Scene modeling code data:
- - - - -
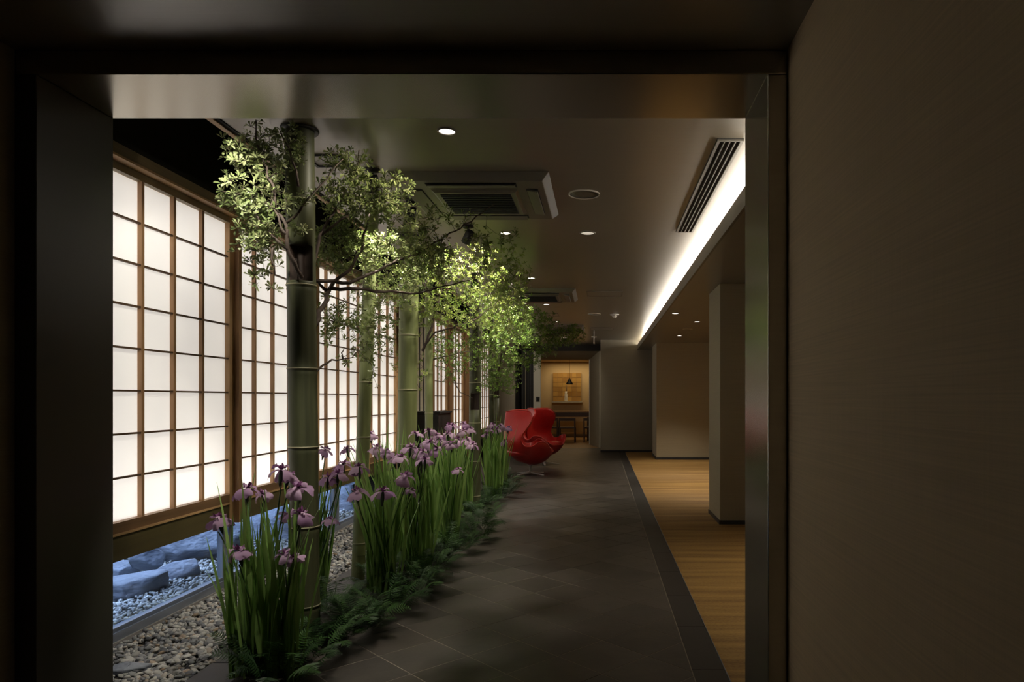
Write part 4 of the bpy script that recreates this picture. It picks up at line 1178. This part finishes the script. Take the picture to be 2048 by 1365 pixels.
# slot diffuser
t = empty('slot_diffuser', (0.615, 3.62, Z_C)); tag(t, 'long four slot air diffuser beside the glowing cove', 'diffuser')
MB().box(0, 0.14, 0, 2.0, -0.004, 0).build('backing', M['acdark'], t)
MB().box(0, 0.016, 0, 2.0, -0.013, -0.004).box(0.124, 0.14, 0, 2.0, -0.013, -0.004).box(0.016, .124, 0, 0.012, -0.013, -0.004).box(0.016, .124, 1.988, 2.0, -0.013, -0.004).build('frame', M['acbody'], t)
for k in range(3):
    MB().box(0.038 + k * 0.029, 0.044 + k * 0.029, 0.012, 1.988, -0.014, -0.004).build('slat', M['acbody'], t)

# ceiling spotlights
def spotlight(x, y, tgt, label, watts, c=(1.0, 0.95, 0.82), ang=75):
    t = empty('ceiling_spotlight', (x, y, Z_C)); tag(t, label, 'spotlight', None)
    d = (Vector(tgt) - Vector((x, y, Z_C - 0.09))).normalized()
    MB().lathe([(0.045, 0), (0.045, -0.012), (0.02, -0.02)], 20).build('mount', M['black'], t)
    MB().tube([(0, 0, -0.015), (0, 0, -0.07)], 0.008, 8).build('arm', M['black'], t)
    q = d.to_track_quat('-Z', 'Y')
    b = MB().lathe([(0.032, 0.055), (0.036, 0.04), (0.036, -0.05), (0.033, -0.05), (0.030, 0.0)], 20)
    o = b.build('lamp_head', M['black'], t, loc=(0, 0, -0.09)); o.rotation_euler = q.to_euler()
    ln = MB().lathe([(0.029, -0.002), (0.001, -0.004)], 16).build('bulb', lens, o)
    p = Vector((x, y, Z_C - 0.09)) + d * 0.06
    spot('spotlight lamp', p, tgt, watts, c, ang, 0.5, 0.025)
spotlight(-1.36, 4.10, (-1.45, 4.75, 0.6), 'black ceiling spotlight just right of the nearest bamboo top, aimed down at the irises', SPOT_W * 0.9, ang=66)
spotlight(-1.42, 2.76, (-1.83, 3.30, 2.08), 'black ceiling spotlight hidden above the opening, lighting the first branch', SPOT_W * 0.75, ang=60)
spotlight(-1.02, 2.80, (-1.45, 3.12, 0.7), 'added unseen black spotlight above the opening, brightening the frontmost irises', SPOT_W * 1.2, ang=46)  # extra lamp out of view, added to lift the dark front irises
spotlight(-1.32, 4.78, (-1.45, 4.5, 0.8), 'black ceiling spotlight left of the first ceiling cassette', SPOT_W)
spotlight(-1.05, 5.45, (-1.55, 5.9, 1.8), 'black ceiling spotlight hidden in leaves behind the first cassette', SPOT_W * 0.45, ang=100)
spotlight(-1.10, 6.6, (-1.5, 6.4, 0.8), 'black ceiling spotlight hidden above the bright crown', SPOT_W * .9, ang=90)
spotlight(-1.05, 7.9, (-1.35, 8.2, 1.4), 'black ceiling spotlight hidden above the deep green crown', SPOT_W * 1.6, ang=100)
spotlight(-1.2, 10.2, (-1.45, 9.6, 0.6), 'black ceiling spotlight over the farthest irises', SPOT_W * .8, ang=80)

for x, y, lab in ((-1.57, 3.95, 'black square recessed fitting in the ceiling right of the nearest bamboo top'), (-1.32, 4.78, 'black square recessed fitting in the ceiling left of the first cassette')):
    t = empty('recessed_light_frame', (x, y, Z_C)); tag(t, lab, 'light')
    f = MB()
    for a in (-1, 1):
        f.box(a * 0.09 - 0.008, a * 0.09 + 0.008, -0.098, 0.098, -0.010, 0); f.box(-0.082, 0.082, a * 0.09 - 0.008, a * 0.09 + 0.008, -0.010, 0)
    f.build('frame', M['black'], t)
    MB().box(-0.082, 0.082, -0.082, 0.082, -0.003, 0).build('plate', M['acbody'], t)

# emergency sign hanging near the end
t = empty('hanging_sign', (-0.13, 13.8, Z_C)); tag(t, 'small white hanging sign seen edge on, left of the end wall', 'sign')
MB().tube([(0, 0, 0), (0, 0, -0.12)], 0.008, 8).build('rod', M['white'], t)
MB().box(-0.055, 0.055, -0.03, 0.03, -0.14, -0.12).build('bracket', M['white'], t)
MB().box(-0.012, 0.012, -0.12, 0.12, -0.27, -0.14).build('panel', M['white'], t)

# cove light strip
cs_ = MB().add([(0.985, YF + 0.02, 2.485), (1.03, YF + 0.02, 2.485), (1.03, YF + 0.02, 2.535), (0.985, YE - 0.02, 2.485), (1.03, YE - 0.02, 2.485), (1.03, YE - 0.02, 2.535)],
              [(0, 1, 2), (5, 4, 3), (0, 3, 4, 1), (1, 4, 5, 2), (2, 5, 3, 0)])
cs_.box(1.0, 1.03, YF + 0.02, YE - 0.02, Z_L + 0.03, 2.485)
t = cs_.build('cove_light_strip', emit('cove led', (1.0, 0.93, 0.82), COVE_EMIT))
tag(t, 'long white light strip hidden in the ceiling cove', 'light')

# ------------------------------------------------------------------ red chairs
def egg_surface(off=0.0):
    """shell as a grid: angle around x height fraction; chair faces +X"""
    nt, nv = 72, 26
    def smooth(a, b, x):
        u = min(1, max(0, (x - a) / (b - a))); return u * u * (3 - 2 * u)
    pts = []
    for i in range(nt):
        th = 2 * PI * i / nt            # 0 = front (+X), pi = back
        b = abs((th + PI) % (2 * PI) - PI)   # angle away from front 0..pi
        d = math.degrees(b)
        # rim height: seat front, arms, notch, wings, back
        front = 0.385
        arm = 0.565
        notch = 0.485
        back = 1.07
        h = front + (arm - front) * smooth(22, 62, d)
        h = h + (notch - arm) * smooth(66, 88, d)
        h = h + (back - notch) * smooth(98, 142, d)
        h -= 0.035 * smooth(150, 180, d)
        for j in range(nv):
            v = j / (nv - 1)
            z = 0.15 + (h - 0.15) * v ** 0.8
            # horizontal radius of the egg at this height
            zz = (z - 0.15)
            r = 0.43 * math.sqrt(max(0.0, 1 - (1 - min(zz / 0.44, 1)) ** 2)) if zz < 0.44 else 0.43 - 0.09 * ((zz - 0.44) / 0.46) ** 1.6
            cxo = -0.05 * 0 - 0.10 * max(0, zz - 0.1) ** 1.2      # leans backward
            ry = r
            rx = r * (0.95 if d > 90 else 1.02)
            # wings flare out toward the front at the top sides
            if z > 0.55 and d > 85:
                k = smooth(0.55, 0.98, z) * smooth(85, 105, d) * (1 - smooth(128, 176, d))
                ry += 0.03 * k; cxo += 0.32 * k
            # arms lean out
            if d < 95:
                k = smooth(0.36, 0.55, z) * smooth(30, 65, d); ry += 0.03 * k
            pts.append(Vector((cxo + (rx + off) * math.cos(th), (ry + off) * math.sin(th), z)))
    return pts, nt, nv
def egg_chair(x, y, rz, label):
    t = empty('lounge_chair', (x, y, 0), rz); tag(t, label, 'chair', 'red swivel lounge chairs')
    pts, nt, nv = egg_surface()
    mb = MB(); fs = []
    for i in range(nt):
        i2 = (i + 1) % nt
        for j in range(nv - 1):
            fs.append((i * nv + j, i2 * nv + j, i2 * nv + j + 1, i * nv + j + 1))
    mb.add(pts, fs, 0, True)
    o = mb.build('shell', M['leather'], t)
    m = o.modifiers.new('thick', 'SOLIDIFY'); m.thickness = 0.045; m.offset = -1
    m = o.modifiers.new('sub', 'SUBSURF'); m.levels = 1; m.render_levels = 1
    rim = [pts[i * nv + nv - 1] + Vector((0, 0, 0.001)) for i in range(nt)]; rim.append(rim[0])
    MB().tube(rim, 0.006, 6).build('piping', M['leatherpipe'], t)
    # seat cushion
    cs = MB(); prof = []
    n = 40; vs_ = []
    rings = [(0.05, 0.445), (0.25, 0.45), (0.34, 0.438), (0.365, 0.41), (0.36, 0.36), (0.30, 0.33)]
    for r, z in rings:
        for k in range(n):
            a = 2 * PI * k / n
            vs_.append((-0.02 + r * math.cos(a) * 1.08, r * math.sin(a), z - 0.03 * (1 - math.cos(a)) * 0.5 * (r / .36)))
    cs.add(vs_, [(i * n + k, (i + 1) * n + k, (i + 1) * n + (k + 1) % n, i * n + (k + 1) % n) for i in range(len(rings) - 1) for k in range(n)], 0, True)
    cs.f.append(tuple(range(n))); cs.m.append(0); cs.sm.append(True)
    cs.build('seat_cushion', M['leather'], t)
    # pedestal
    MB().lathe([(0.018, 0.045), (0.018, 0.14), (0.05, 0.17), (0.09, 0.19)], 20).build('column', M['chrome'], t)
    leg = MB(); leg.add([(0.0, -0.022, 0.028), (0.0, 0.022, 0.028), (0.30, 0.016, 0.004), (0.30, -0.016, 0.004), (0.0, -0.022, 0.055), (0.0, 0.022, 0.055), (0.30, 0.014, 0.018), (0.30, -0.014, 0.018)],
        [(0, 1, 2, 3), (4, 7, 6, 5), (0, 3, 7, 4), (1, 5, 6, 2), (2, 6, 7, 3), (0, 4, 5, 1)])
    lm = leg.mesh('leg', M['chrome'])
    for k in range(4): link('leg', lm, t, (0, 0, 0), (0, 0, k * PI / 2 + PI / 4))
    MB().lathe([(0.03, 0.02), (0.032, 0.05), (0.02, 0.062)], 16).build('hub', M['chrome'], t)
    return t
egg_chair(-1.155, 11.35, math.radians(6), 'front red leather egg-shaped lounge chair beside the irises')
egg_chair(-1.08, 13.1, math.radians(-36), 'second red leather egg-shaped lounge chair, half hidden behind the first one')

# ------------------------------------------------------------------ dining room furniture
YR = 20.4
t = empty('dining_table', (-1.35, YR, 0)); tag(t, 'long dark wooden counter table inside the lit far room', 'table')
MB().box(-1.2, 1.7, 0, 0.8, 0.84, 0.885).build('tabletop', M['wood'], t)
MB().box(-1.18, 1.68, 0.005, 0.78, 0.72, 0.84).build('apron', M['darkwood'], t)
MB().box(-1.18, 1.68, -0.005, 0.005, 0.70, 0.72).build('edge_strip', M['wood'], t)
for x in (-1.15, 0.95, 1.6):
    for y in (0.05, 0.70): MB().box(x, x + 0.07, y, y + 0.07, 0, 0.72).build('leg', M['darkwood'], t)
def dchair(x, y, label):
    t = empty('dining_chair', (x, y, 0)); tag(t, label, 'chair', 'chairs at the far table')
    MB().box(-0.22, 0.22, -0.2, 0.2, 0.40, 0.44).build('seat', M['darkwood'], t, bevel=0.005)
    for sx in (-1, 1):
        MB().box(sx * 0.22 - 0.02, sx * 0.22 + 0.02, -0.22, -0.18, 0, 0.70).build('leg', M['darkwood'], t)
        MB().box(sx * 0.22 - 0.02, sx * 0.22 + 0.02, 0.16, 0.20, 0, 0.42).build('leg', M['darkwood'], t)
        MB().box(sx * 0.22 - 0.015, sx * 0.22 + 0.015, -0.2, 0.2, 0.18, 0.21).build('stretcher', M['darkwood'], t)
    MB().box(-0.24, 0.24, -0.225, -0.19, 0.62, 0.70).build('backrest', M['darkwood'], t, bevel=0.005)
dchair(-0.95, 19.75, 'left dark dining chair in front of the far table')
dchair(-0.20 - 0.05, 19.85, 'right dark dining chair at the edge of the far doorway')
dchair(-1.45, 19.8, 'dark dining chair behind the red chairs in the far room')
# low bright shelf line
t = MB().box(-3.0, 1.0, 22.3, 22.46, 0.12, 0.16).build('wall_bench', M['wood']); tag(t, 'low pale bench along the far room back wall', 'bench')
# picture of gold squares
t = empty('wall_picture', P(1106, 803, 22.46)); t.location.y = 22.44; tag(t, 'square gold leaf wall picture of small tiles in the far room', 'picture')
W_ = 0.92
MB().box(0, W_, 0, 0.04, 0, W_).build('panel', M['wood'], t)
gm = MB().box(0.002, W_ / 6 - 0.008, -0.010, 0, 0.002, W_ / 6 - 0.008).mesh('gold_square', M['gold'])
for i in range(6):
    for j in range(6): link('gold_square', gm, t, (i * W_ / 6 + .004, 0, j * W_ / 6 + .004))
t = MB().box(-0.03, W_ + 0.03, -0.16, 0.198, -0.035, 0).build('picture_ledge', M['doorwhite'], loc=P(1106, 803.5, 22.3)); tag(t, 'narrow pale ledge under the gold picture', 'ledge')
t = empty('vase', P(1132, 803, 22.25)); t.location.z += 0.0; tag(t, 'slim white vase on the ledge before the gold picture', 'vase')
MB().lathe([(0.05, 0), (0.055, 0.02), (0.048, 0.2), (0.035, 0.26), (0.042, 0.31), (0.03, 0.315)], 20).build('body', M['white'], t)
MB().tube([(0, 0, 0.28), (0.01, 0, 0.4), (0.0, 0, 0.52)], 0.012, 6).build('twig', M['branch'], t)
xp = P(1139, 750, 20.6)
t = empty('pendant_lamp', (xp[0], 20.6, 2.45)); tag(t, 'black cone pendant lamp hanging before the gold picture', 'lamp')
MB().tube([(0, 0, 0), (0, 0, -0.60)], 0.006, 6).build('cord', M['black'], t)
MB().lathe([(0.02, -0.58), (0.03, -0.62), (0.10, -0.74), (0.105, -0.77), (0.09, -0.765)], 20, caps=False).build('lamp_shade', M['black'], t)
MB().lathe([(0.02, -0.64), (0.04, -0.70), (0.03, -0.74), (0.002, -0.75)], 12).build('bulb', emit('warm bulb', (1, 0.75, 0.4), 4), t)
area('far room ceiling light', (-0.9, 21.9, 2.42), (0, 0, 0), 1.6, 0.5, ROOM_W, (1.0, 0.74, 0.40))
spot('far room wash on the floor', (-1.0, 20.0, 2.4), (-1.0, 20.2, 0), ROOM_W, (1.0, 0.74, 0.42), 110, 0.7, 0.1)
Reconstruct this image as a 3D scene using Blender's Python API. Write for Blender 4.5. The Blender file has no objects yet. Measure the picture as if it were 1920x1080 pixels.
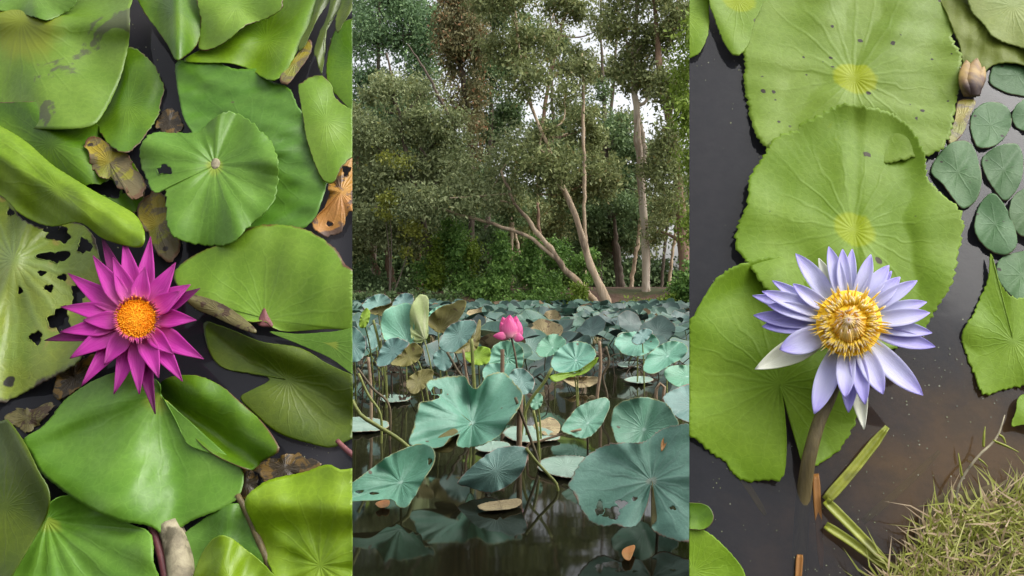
- - - - -
Short exercise:
Leave out any pictures, please, and quote only the lines from the top of the data through the line that contains "MB().box(0.038 + k".

Solution to the problem:
Write part 4 of the bpy script that recreates this picture. It picks up at line 1178. This part finishes the script. Take the picture to be 2048 by 1365 pixels.
# slot diffuser
t = empty('slot_diffuser', (0.615, 3.62, Z_C)); tag(t, 'long four slot air diffuser beside the glowing cove', 'diffuser')
MB().box(0, 0.14, 0, 2.0, -0.004, 0).build('backing', M['acdark'], t)
MB().box(0, 0.016, 0, 2.0, -0.013, -0.004).box(0.124, 0.14, 0, 2.0, -0.013, -0.004).box(0.016, .124, 0, 0.012, -0.013, -0.004).box(0.016, .124, 1.988, 2.0, -0.013, -0.004).build('frame', M['acbody'], t)
for k in range(3):
    MB().box(0.038 + k * 0.029, 0.044 + k * 0.029, 0.012, 1.988, -0.014, -0.004).build('slat', M['acbody'], t)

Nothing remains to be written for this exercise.